Vente des produits agricoles
Avec Egalim 2, les producteurs peuvent reprendre la main
Le Pôle agroalimentaire de l'Isère veut grossir
« Egalim 2 prolonge et accentue Egalim 1 ». C'est en ces termes que Simon Hotte, avocat associé au sein du cabinet Fidal, spécialisé en droit économique, présente la loi Egalim 2, portée par le député Grégory Besson-Moreau. Le sujet est complexe. Très complexe. Simon Hotte ne s'en est pas caché.
Mais il a profité de l'assemblée générale du PAA (Pôle agroalimentaire) de l'Isère tenue le 15 avril, pour l'expliquer et montrer les opportunités qu'elle offre, en particulier aux agriculteurs.
Globalité de la chaîne alimentaire
Egalim 1 était intéressante parce qu'elle était revenue sur le principe de la LME (Loi de modernisation de l'économie) qui avait enclenchée une telle guerre des prix entre les distributeurs qu'elle les avait amenés à venir chercher de la marge sur l'amont.
Elle avait aussi été innovante dans la mesure où, pour la première fois, elle prenait en compte la globalité de la chaîne alimentaire, du producteur jusqu'au consommateur, les coûts de production et limitait les promotions des denrées alimentaires.
Mais face à un bilan mitigé et décevant, Egalim 2 a vocation à aller plus loin, notamment au niveau des indicateurs et de la formation du consommateur. Simon Hotte donne pour exemple l'utilisation du terme de gratuité. « Il n'est plus utilisable car il est dévalorisant », insiste l'avocat.
Rédiger une première proposition
Egalim 2 prévoit une mise en cohérence complète des indicateurs de l'amont à l'aval et une continuité entre la production et la transformation même si elle s'insère au sein de régimes différents.
C'est-à-dire que la relation entre le producteur et son premier acheteur (qu'il s'agisse d'une organisation de producteurs, d'une coopérative, d'un grossiste, d'un industriel, d'un transformateur...) est régie par le code rural (comme avant).

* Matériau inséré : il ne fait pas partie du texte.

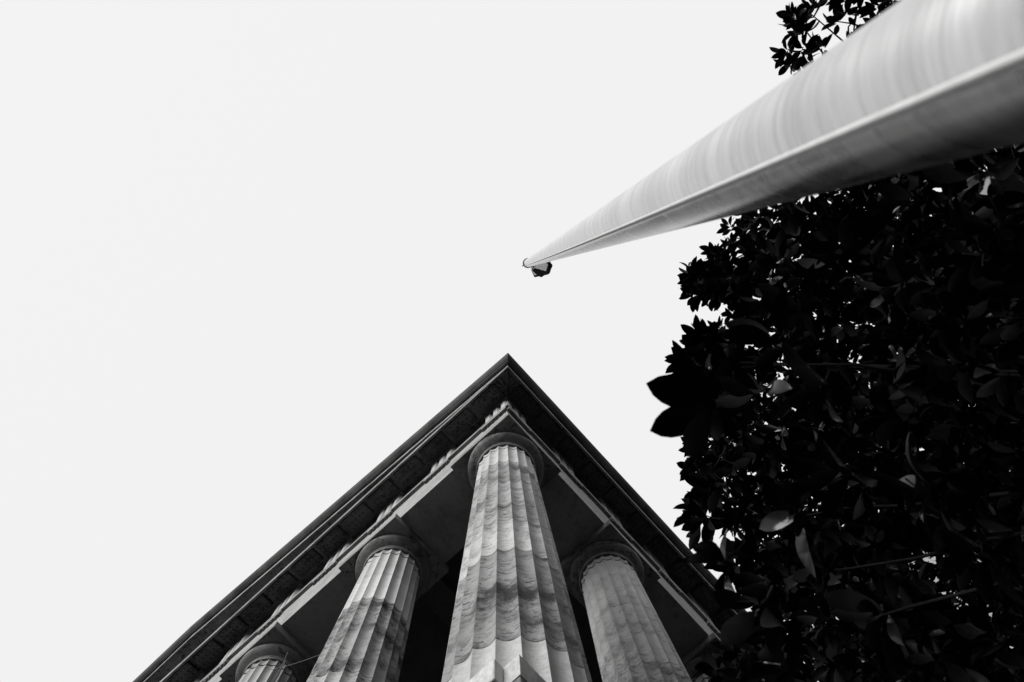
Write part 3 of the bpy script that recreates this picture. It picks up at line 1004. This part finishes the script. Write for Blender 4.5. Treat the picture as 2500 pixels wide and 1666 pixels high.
def leaf_mesh(droop, fold, wid):
    """one leaf, unit length along +X, upper face +Z"""
    v, f = [], []
    n = 7
    for i in range(n + 1):
        t = i / n
        w_ = wid * (math.sin(math.pi * t ** 1.12) ** 0.72) * 0.5 if 0 < i < n else 0.004
        z = 0.05 * math.sin(t * 3) - droop * t * t
        v += [(t, w_, z + fold * w_), (t, 0, z), (t, -w_, z + fold * w_)]
    for i in range(n):
        a, b = 3 * i, 3 * i + 3
        f += [(a + 1, b + 1, b, a), (a + 2, b + 2, b + 1, a + 1)]
    return np.array(v), f


LEAVES = [leaf_mesh(d_, f_, w_) for d_, f_, w_ in ((0.10, 0.25, 0.42), (0.22, 0.40, 0.38), (0.02, 0.15, 0.46), (0.30, 0.10, 0.40))]
LMESH = []
for lv, lf in LEAVES:
    me = bpy.data.meshes.new('leaf')
    me.from_pydata([tuple(p) for p in lv], [], lf)
    me.materials.append(M['leaf'])
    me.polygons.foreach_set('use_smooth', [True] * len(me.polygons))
    LMESH.append(me)

leaf_frames = []     # (position, x axis, y axis, z axis, length, kind)
twigs = MB()


def rosette(tip, axis, size, count, back=0.3):
    axis = axis.normalized()
    ref = Vector((0.3, 0.8, 0.2)) if abs(axis.z) > 0.8 else Vector((0, 0, 1))
    a = axis.cross(ref).normalized()
    b = axis.cross(a)
    ph = random.uniform(0, 6.28)
    for i in range(count):
        th = ph + i * 2.399 + jit(.3)
        op = R(random.uniform(38, 88)) if i > 1 else R(random.uniform(10, 40))
        d = axis * math.cos(op) + (a * math.cos(th) + b * math.sin(th)) * math.sin(op)
        d = (d + Vector((0, 0, -0.12))).normalized()
        up = axis * 0.45 + Vector((jit(.7), jit(.7), 0.75 + jit(.5)))
        up = (up - d * up.dot(d)).normalized()
        y = up.cross(d).normalized()
        z = d.cross(y)
        L = size * random.uniform(0.72, 1.15)
        pos = tip - axis * size * back * (i / count) + d * 0.02
        leaf_frames.append((pos, d, y, z, L, random.randrange(4)))


def clump(c, r, n, size, count, outward, tw=True):
    c = Vector(c)
    for _ in range(n):
        while True:
            q = Vector((jit(1), jit(1), jit(1)))
            if q.length < 1:
                break
        p = c + q * r
        axd = (q * 0.6 + outward * 0.5 + Vector((0, 0, 0.35)) + Vector((jit(.5), jit(.5), jit(.4))))
        rosette(p, axd, size, count)
        if tw:
            e = c + Vector((jit(r), jit(r), jit(r))) * 0.7 - outward * r * 0.4 - Vector((0, 0, r * 0.3))
            mid = p.lerp(e, 0.5) + Vector((jit(.05), jit(.05), jit(.05)))
            twigs.tube([p, mid, e], [0.004, 0.006, 0.009], 4, False)


def outw(c):
    d = Vector((c[0], c[1], 0)) - Vector((TRUNK.x, TRUNK.y, 0))
    return d.normalized() if d.length > 0.2 else Vector((0, 0, 1))


for c in EDGE_CLUMPS:
    clump(c[:3], c[3], max(4, int(26 * c[3])), 0.16, 8, outw(c))
for c in HIGH_CLUMPS:
    clump(c[:3], c[3], max(3, int(26 * c[3])), 0.125, 8, outw(c))
for c in INNER_CLUMPS:
    clump(c[:3], c[3], int(9 + 18 * c[3]), 0.155, 8, outw(c), False)
for c in FAR_CLUMPS:  # out-of-view crown, added to keep sky light off the columns' right sides
    clump(c[:3], c[3], 15, 0.2, 8, outw(c), False)
for c in LOW_CLUMPS:
    clump(c[:3], c[3], 6, 0.15, 8, outw(c), False)
# low sprays hanging over the viewer
SPRAYS = [(2.19, -1.15, 3.97), (2.33, -1.32, 3.79), (2.51, -1.28, 3.95), (1.68, -0.78, 3.58),
          (2.29, -1.17, 3.63), (1.67, -0.82, 3.84), (2.2, -0.81, 3.8), (2.92, -1.02, 4.15), (3.1, -1.17, 4.36), (1.99, -0.84, 3.73),
          (2.37, -0.54, 3.83), (1.59, -0.53, 3.64), (1.96, -0.41, 3.68), (2.8, -0.73, 3.93), (2.35, -0.34, 3.68)]
for c in SPRAYS:
    o_ = outw(c)
    rosette(Vector(c), o_ + Vector((jit(.4), jit(.4), 0.1 + jit(.3))), 0.165, 7)
    e = Vector(c) - o_ * 0.08 + Vector((jit(.06), jit(.06), 0.10))
    twigs.tube([Vector(c), Vector(c).lerp(e, .5) + Vector((0, 0, -.01)), e], [0.003, 0.004, 0.005], 5, False)
BIG = [((2.01, -1.38, 3.57), (1.89, -1.57, 3.58)),
       ((1.99, -1.37, 3.57), (1.8, -1.46, 3.55)),
       ((1.98, -1.38, 3.57), (1.83, -1.34, 3.5)),
       ((2.02, -1.39, 3.57), (1.99, -1.57, 3.57))]
for p0, p1 in BIG:
    p0, p1 = Vector(p0), Vector(p1)
    d = (p1 - p0).normalized()
    zz = Vector((jit(.25), jit(.25), 1.0))
    zz = (zz - d * zz.dot(d)).normalized()
    leaf_frames.append((p0, d, zz.cross(d), zz, (p1 - p0).length, 2))

# the leaves that show largest are objects of their own, the rest one mesh
inv = cam.matrix_world.inverted()
order = []
for i, (p, d, y, z, L, k) in enumerate(leaf_frames):
    c = inv @ (p + d * L * 0.5)
    depth = -c.z
    vis = depth > 0.3 and abs(c.x / depth) < 0.80 and abs(c.y / depth) < 0.54
    if vis:
        side = abs((p - CAM).normalized().dot(z))
        order.append((-(L / depth) * (0.3 + side), i))
order.sort()
single = set(i for _, i in order[:290])
V, F = [], []
for i, (p, d, y, z, L, k) in enumerate(leaf_frames):
    if i in single:
        o = bpy.data.objects.new('leaf', LMESH[k])
        COL.objects.link(o)
        o.parent = tree
        q = p - TRUNK
        mm = Matrix(((d.x * L, y.x * L, z.x * L, q.x), (d.y * L, y.y * L, z.y * L, q.y), (d.z * L, y.z * L, z.z * L, q.z), (0, 0, 0, 1)))
        o.matrix_local = mm
        continue
    lv, lf = LEAVES[k]
    rot = np.array([[d.x, y.x, z.x], [d.y, y.y, z.y], [d.z, y.z, z.z]]) * L
    off = sum(len(a) for a in V[-1:]) if False else None
    V.append(lv @ rot.T + np.array(p - TRUNK))
    F.append(k)
nv = len(LEAVES[0][0])
allv = np.concatenate(V)
f0 = np.array(LEAVES[0][1])
allf = (f0[None, :, :] + (np.arange(len(V)) * nv)[:, None, None]).reshape(-1, 4)
me = bpy.data.meshes.new('foliage')
me.vertices.add(len(allv))
me.vertices.foreach_set('co', allv.ravel())
me.loops.add(allf.size)
me.loops.foreach_set('vertex_index', allf.ravel().astype(np.int32))
me.polygons.add(len(allf))
me.polygons.foreach_set('loop_start', np.arange(0, allf.size, 4, dtype=np.int32))
me.polygons.foreach_set('use_smooth', np.ones(len(allf), dtype=bool))
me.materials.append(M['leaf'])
me.update(calc_edges=True)
me.validate()
fo = put(me, 'foliage', tree)
fo['kind'] = 'stuff'

# trunk and limbs
tr = MB()
top = Vector((4.2, 1.0, 9.5))
pts = [Vector((4.7, 1.15, -0.1)), Vector((4.68, 1.13, 0.4)), Vector((4.6, 1.1, 2.2)), Vector((4.45, 1.1, 4.5)), Vector((4.3, 1.05, 7)), top]
tr.tube([p - TRUNK for p in pts], [0.30, 0.22, 0.19, 0.15, 0.09, 0.03], 12)
tr.obj('trunk', 'bark', tree, 50)
targets = EDGE_CLUMPS[::3] + HIGH_CLUMPS[::3]
for tg in targets:
    t3 = Vector(tg[:3])
    hd = (Vector((t3.x, t3.y, 0)) - TRUNK).length
    zb = max(1.8, min(9.0, t3.z - hd * 0.55))
    a_ = Vector((4.62 - 0.042 * zb, 1.13 - 0.012 * zb, zb))
    m1 = a_.lerp(t3, 0.33) + Vector((jit(.3), jit(.3), 0.2 + jit(.3)))
    m2 = a_.lerp(t3, 0.7) + Vector((jit(.28), jit(.28), 0.1 + jit(.25)))
    lb = MB()
    q4 = [p - TRUNK for p in (a_, m1, m2, t3)]
    cv = []
    for i in range(10):
        u_ = i / 9
        w4 = ((1 - u_) ** 3, 3 * u_ * (1 - u_) ** 2, 3 * u_ * u_ * (1 - u_), u_ ** 3)
        c_ = Vector((0, 0, 0))
        for a4, p4 in zip(w4, q4):
            c_ += p4 * a4
        cv.append(c_ + Vector((jit(.02), jit(.02), jit(.02))))
    lb.tube(cv, [0.024 - 0.020 * i / 9 for i in range(10)], 7)
    lb.obj('limb', 'bark', tree, 50)
tw = twigs.obj('twigs', 'bark', tree, None, -TRUNK)
tw['kind'] = 'stuff'

# ------------------------------------------------------------------ neighbouring building, glimpsed through the leaves
nbd = empty('neighbouring_building', (4.0, 17.0, 0))
tag(nbd, 'pale stone neighbouring building glimpsed through a small gap in the leaves', 'building')
bb = MB(); bb.box(0, 22, 0, 14, 0, 27)
bb.obj('wall', 'office', nbd)
for zz, pj, hh in ((12.2, .2, .3), (17.6, .2, .3), (20.7, .22, .5), (21.3, .3, .16), (21.62, .38, .16), (22.0, .5, .5), (26.5, .9, .5)):
    cb_ = MB(); cb_.box(-pj, 22 + pj, -pj, 14, zz, zz + hh)
    cb_.obj('cornice_band', 'office', nbd)
for k in range(8):
    x = 0.5 + k * 2.8
    p_ = MB(); p_.box(x, x + 0.7, -0.16, -0.001, 1.0, 12.19)
    p_.obj('pilaster', 'office', nbd)
    for z_ in (2.0, 5.4, 8.8, 13.0):
        if k < 7:
            f_ = MB()
            x0, x1, z1 = x + 1.05, x + 2.45, z_ + (2.4 if z_ < 13 else 2.6)
            f_.box(x0 - .12, x0, -.07, -.001, z_, z1); f_.box(x1, x1 + .12, -.07, -.001, z_, z1)
            f_.box(x0 - .12, x1 + .12, -.07, -.001, z1, z1 + .14); f_.box(x0 - .16, x1 + .16, -.12, -.001, z_ - .12, z_)
            w_ = f_.obj('window', 'office', nbd)
            g_ = MB(); g_.box(x0, x1, -.02, -.001, z_, z1)
            g_.obj('pane', 'glass', w_)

Mais ensuite, quand l'un d'entre eux revend le premier achat agricole, la relation relève du code du commerce.
La question est tellement complexe qu'elle nécessite obligatoirement un passage à l'écrit pour tous les maillons. « A noter que c'est au producteur de préparer un projet de contrat et de le soumettre à son acheteur », souligne Simon Hotte, qui reconnaît que « c'est toute la différence entre le texte et la réalité de la pratique. Il y a des métiers où l'écrit n'est pas habituel mais il faut réaliser l'exercice et au moins rédiger une première proposition. Si le producteur n'arrive pas à finaliser le texte, l'acheteur peut, dans ce cas, soumettre une proposition. Mais, in fine, une fois l'accord conclu, la première proposition doit toujours apparaître pour permettre à l'administration de contrôle de vérifier que l'acheteur n'a pas abusé de son pouvoir de négociation ».
Clause de renégociation
Le contrat doit mentionner le produit, le prix (soit déterminé, soit déterminable par une formule), la quantité, les modalités de collecte ou de livraison dudit produit, celles relatives aux procédures et délais de paiement, la durée du contrat.
Celle-ci doit être au minimum de trois ans avec des conditions de renouvellement. « Car l'objectif de la loi est bien d'inscrire la relation dans la durée », indique le spécialiste. Il doit aussi inclure les coûts de production ou des indicateurs pertinents, ainsi qu'une clause de renégociation au cas où des événements extérieurs bouleversent les prix initialement fixés. « Si Egalim 1 n'avait pas bien fonctionné faute de disponibilité de ces indicateurs, aujourd'hui, les interprofessions sont dans l'obligation de les publier », précise Simon Hotte.
La tâche est certainement ardue. D'autant que, depuis de nombreuses années, les producteurs ont été dépossédés de l'acte de vente de leurs produits. Mais ardu ne veut pas dire impossible. Sa réussite est la condition pour que les agriculteurs reprennent la main sur l'élaboration du prix de leur produit. Le jeu en vaut la chandelle.